A heavy soil receiving quantities of organic matter requires from 40 to 50 pounds of lime to 1,000 square feet, or 2,000 pounds to the acre. A medium loam requires 30 pounds of lime, and a light, sandy soil, 20 to 25 pounds. This refers to agricultural lime, not to hydrated or builders lime. Agricultural lime can be used with seed, manure and most additive fertilizers without harm. Not so the other kind. Lime is best spread on the surface of the soil after the initial preparation, and worked into the surface. If you have doubts about adding lime to your soil, test your soil for acidity. Send a sample to a private laboratory or utilize the services of your state agricultural experimental station.
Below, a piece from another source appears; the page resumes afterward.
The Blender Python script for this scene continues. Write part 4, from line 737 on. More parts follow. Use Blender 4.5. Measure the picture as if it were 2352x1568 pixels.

In milder areas the first sowing of beets, carrots, radishes, turnip, spinach, and cabbage can be made. Rows spaced 12 to 20 inches apart are suitable for most crops. A little superphosphate in the bottom of the row will aid germination and initial growth. Onion sets or seeds can be planted now, too. Seeds produce the best onions but require a rich soil and more attention. Early peas of the smooth-seeded type may be sown now; the wrinkled type may be sown a little later.
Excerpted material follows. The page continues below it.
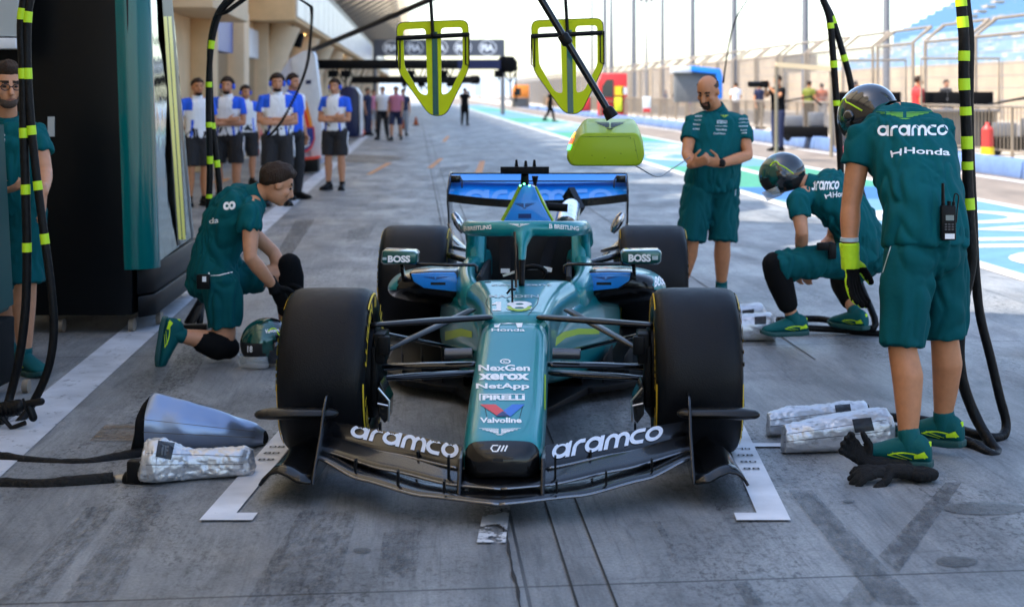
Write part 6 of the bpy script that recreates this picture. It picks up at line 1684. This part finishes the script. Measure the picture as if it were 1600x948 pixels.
# ================================================================== hanging boards and the release light
from mathutils.geometry import tessellate_polygon
def fillet(P, r, n=4):
    out = []
    for i in range(len(P)):
        a, b, c = V(P[i - 1]), V(P[i]), V(P[(i + 1) % len(P)]); d0 = (a - b); d1 = (c - b); k0 = min(r, d0.length * .45); k1 = min(r, d1.length * .45)
        p0 = b + d0.normalized() * k0; p1 = b + d1.normalized() * k1
        for j in range(n + 1):
            t = j / n; out.append(p0 * (1 - t) ** 2 + b * 2 * t * (1 - t) + p1 * t * t)
    return out
OUT = fillet([(620, 36), (731, 32), (732.5, 107), (696, 180.5), (672, 180.5), (623, 112)], 12)
HO1 = fillet([(630, 46.5), (665, 45), (668.5, 150), (656, 146), (632, 104)], 6)
HO2 = fillet([(689, 44), (722.5, 43), (723, 104), (702, 145), (690, 149)], 6)
def board(dx, dy, Y, label):
    o_ = pt(676 + dx, 180 + dy, Y); r = thing('position_board', label, 'board', o_)
    loops = [[pt(p[0] + dx, p[1] + dy, Y) - o_ for p in L_] for L_ in (OUT, HO1, HO2)]
    tri = tessellate_polygon([[V((p.x, p.z, 0)) for p in L_] for L_ in loops]); flat = [p for L_ in loops for p in L_]; n = len(flat)
    mb = MB(); vs = [p + V((0, -.006, 0)) for p in flat] + [p + V((0, .006, 0)) for p in flat]
    fs = [tuple(t) for t in tri] + [tuple(i + n for i in t[::-1]) for t in tri]; k = 0
    for L_ in loops:
        m_ = len(L_); fs += [(k + i, k + (i + 1) % m_, n + k + (i + 1) % m_, n + k + i) for i in range(m_)]; k += m_
    mb.add(vs, fs); b = mb.build('board', [M_LIMEB, M_BLACK], r, smooth=None)
    e = MB(); 
    for L_ in loops[:1]: e.tube([p for p in L_] + [L_[0]], .0042, 6, None)
    e.build('edge_trim', M_BLACK, r)
    mb = MB(); f0 = [pt(x + dx, y + dy, Y - .009) - o_ for x, y in ((674.5, 50), (683, 50), (685.5, 180), (676.5, 180))]; mb.loft([f0, [p + V((0, .018, 0)) for p in f0]]); mb.build('stripe', M_TEALD, r, smooth=None)
    mb = MB(); mb.tube([pt(620.5 + dx, 60 + dy, Y - .02) - o_, pt(731 + dx, 54.5 + dy, Y - .02) - o_], .0135, 12); mb.build('crossbar', M_BLACK, r)
    for s, xs in ((-1, (619.5, 625)), (1, (727.5, 733))):
        mb = MB(); y0, y1 = (58, 108) if s < 0 else (52, 104); L_ = [(xs[0], y0), (xs[1], y0), (xs[1], y1), (xs[0], y1 - 4)]
        mb.tube([pt(x + dx, y + dy, Y - .012) - o_ for x, y in L_ + L_[:1]], .0042, 6, None); mb.build('side_loop', M_BLACK, r)
    mb = MB(); mb.tube([pt(676.5 + dx, 57 + dy, Y - .02) - o_, pt(673 + dx, 0 + dy, Y - .02) - o_, pt(670 + dx, -120 + dy, Y - .02) - o_], .010, 12); mb.ball(pt(676.5 + dx, 55 + dy, Y - .025) - o_, .017, 10); mb.build('hanger', M_BLACK, r, smooth=60)
board(0, 0, 9.0, 'lime board with green centre stripe hanging on a black pole, left of the two')
board(210.5, -3, 9.0, 'lime board with green centre stripe hanging behind the boom of the release light')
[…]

Sow hardy annuals... sweet peas, cornflowers, larkspur, and poppies. Sweet peas need good soil preparation. The seeds are sown down the center of a foot-wide trench which is dug 18 inches deep and the soil mixed with compost. After sprouting, the seedlings are thinned out to stand 6 inches apart. Then wire, string, or twiggy branches are supplied to support the climbing vines.

If you dont sow larkspur, annual poppies, California poppies and sweet peas early so they can make their major growth in cool weather, you might as well give them up.For those living in the North the March winds can do more damage to plants than the hard freezes of winter. Right now plants are moving from a dormant to an active state. Growth impulses take place, not in the roots, but in the buds, which are exposed to all changes in temperature. Azaleas, forsythia, and other early - flowering shrubs become active with the slightest rise in temperature.